5. By Dawn's Early Light (1990)
In some ways, this critically-acclaimed made-for-HBO drama feels like Sholder's only real stab at mainstream respectability. On the other hand, it's still kind of a genre piece -- a '50s-style paranoid thriller about the threat of world war set primarily in cockpits and boardrooms. The movie once again demonstrates Sholder's efficiency as a filmmaker, as he gets a lot of mileage out of only a few claustrophobic locations and covers huge swaths of complicated story without ever losing the viewer. The excellent cast includes Powers Boothe, Rebecca DeMornay, Martin Landau, Darren McGavin, Jeffrey DeMunn, James Earl Jones, Peter MacNicol, and Rip Torn, all killing it with fairly limited screen time. 

6. 12:01 (1993)
Jonathan Silverman and Helen Slater star in this time bounce movie that might be accused of stealing from Groundhog Day if it hadn't come out the same year as Groundhog Day (plus it's based on a short story from 1973 and a 1990 short film, so there's no doubting its originality). Less a Groundhog Day-style existential comedy and more of a race-against-the-clock adventure with a sci-fi bent, 12:01 finds Sholder working in television once again, predicting what would more or less be the rest of his career. He brings the same light, poppy, energetic touch he brings to all of his genre work.

7. Wishmaster 2: Evil Never Dies (1999)
The back half of Sholder's filmography is made up mostly of made-for-TV movies, DTV movies, and episodic television.
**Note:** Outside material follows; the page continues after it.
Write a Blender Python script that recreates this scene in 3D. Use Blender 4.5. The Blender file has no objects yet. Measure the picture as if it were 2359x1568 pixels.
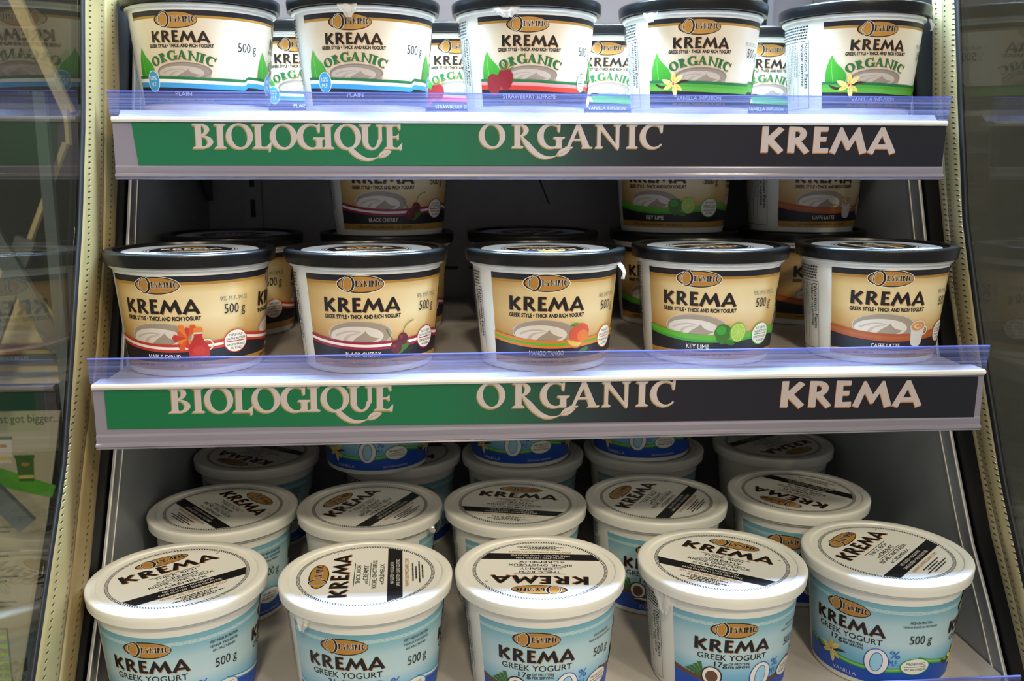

While Wishmaster 2 might not be the best of them all (there are still a few projects and TV episodes I need to see), it's maybe the most noteworthy because it's an entry in a popular franchise and another instance of Sholder taking on the second installment in a horror series, though this time to less success. This is also one of the few times the director also wrote the screenplay, which finds Andrew Divoff's Djinn returning to wreak havoc on the life of a jewel thief and even going to Las Vegas to fuck some shit up. Sholder tries to keep things lively, as is his way, but he's sequelizing a movie he didn't even like (his words) and it kind of shows. Divoff is still having a good time and the practical effects are cool (the digital ones are not), but rather than going darker and scarier like he did in Freddy's Revenge, Sholder leans into silliness and stupidity. He would only make a couple of films after this and then retire. To be honest, I'm glad he didn't go out on Wishmaster 2. Of course, I haven't seen 12 Days of Terror.

1 comment:

  1. What would you say if I told you.......I've yet to see Wishmaster 2. It's time.